### [Short problem]
Copy exactly, and only, the lines below from the first through the one containing "0.005, M['water_road'], 11.7)", both included; pictures are omitted.

### [Provided data]
____
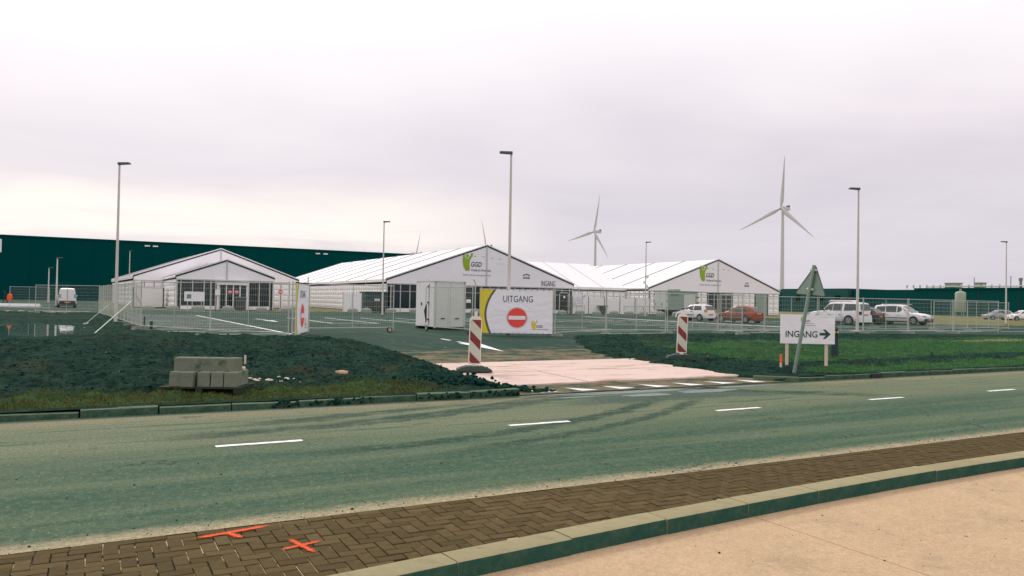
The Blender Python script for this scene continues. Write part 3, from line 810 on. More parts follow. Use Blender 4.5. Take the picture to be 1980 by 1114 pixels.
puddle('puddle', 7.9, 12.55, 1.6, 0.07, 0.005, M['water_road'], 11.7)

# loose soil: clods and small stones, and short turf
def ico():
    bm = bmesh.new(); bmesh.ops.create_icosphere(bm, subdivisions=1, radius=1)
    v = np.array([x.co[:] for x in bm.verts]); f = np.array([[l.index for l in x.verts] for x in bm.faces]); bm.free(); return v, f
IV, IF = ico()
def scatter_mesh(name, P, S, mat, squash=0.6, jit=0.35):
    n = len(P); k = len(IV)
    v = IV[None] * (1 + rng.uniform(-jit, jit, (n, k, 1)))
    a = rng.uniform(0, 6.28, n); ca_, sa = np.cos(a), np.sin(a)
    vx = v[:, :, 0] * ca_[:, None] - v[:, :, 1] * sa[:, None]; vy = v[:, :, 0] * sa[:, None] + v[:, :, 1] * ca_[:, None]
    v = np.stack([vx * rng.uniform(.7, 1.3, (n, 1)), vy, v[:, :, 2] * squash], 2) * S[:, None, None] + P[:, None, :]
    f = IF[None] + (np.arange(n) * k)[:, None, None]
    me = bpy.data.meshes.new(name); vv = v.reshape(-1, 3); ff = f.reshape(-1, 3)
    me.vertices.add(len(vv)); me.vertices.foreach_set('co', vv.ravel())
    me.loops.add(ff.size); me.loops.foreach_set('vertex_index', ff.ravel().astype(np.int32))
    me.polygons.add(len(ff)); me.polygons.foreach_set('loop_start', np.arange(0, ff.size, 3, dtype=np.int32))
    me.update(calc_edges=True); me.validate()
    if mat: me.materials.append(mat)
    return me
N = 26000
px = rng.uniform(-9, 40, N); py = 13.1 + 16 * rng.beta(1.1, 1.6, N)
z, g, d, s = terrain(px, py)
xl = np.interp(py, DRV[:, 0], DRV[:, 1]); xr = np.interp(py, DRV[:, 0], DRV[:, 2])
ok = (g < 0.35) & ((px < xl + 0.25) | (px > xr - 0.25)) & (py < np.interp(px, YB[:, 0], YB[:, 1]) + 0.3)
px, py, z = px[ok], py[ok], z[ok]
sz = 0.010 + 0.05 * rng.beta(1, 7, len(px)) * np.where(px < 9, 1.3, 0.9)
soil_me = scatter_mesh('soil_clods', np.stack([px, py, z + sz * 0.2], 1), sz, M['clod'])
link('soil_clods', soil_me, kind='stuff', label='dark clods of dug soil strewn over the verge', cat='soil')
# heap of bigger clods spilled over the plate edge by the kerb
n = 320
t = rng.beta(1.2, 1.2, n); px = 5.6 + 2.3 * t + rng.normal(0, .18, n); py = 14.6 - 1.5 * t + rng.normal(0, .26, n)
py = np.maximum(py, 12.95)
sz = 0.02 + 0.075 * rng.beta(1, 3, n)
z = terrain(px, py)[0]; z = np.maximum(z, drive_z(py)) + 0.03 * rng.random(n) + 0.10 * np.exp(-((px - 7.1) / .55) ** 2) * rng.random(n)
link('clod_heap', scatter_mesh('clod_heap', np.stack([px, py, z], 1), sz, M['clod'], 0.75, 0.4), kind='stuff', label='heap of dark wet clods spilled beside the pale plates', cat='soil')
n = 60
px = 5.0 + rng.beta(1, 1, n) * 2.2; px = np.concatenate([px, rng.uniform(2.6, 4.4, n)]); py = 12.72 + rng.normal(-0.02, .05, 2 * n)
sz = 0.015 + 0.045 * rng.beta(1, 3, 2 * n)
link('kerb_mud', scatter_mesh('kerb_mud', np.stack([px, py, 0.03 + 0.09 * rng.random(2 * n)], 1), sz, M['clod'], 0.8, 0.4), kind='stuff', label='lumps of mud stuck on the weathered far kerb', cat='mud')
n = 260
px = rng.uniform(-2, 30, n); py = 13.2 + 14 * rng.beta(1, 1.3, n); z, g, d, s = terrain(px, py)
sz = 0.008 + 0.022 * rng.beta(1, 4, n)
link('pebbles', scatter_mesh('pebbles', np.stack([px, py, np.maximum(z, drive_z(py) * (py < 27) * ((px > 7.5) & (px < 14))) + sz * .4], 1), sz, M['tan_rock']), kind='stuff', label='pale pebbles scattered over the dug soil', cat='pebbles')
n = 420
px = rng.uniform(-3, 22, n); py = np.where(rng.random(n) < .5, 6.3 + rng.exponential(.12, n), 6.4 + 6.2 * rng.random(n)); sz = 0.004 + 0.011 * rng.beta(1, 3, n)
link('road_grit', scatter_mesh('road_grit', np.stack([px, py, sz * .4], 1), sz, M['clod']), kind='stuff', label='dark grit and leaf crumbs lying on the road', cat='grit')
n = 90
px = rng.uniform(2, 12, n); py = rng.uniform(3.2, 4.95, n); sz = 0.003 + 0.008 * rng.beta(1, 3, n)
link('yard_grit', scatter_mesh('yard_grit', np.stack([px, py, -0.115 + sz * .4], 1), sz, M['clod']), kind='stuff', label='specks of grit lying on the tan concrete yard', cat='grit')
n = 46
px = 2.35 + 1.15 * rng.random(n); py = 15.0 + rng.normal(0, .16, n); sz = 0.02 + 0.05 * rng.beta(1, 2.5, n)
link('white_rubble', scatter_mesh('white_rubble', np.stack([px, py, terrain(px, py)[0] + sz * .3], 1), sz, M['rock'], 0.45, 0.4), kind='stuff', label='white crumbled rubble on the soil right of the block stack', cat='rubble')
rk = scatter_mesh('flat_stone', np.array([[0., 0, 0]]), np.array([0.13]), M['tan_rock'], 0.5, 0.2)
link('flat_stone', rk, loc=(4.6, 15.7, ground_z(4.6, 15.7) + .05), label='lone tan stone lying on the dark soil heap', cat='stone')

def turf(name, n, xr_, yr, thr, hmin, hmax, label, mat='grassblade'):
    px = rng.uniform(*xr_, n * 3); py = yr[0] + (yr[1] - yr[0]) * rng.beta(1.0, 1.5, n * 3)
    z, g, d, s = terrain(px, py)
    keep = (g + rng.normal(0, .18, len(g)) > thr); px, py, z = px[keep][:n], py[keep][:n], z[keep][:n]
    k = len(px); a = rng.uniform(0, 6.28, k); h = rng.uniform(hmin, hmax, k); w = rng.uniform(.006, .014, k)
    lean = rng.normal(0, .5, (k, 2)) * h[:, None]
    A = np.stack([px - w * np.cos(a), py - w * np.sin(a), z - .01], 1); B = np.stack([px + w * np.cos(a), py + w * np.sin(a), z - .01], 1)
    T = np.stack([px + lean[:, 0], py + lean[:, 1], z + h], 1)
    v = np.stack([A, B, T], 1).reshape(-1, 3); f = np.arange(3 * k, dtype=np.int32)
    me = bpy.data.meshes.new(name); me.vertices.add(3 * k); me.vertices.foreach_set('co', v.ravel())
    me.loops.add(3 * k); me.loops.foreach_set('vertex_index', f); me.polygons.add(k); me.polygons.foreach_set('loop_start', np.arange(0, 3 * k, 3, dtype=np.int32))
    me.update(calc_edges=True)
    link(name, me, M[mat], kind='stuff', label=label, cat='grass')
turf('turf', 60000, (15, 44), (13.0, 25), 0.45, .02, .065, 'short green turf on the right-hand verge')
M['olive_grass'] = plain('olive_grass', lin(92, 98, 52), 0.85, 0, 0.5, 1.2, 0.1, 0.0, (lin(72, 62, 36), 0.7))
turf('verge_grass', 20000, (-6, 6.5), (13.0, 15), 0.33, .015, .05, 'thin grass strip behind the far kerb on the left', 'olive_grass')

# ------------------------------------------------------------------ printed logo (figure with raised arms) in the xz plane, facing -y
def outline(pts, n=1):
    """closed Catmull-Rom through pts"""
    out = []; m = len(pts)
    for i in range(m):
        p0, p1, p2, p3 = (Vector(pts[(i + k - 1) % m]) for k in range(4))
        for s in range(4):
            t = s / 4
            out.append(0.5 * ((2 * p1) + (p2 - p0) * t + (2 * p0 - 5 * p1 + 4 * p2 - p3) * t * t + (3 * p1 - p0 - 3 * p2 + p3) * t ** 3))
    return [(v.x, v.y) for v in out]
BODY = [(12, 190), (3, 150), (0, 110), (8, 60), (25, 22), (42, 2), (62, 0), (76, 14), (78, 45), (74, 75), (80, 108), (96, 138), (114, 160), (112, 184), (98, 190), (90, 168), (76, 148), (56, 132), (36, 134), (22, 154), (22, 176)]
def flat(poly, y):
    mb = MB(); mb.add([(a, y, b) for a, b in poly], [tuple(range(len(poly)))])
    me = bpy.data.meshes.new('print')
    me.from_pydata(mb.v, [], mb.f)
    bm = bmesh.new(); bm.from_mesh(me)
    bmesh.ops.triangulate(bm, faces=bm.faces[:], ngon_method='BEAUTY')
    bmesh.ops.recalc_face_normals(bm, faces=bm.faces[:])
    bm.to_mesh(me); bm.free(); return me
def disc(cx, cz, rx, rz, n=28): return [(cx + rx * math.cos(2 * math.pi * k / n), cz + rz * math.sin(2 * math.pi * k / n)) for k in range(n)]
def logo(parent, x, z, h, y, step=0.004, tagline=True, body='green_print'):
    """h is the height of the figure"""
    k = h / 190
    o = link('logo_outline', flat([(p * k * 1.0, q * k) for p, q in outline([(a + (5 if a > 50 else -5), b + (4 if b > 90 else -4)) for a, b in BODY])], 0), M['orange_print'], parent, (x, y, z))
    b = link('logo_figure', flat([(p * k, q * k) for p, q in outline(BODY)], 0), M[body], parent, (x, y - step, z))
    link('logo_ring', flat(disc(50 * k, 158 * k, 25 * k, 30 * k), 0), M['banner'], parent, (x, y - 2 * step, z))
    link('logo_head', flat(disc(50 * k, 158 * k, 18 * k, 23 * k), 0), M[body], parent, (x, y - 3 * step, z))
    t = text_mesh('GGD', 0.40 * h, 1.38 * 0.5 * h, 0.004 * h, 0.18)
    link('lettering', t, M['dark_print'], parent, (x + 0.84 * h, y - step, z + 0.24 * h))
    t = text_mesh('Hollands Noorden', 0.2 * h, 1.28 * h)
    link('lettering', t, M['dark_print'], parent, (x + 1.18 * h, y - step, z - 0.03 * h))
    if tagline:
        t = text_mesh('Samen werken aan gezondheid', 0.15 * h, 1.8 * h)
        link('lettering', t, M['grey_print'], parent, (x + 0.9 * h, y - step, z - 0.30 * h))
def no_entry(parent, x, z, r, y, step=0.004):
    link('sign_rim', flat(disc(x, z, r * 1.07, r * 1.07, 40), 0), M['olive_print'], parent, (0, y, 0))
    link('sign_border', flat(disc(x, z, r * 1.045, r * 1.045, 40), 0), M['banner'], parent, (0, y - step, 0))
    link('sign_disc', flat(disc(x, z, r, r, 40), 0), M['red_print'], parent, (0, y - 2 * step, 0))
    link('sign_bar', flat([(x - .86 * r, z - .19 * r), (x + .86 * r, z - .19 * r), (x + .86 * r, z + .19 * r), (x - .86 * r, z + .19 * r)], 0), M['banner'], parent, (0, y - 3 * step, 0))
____
### [Final answer]
The Blender Python script for this scene continues. Write part 3, from line 810 on. More parts follow. Use Blender 4.5. Take the picture to be 1980 by 1114 pixels.
puddle('puddle', 7.9, 12.55, 1.6, 0.07, 0.005, M['water_road'], 11.7)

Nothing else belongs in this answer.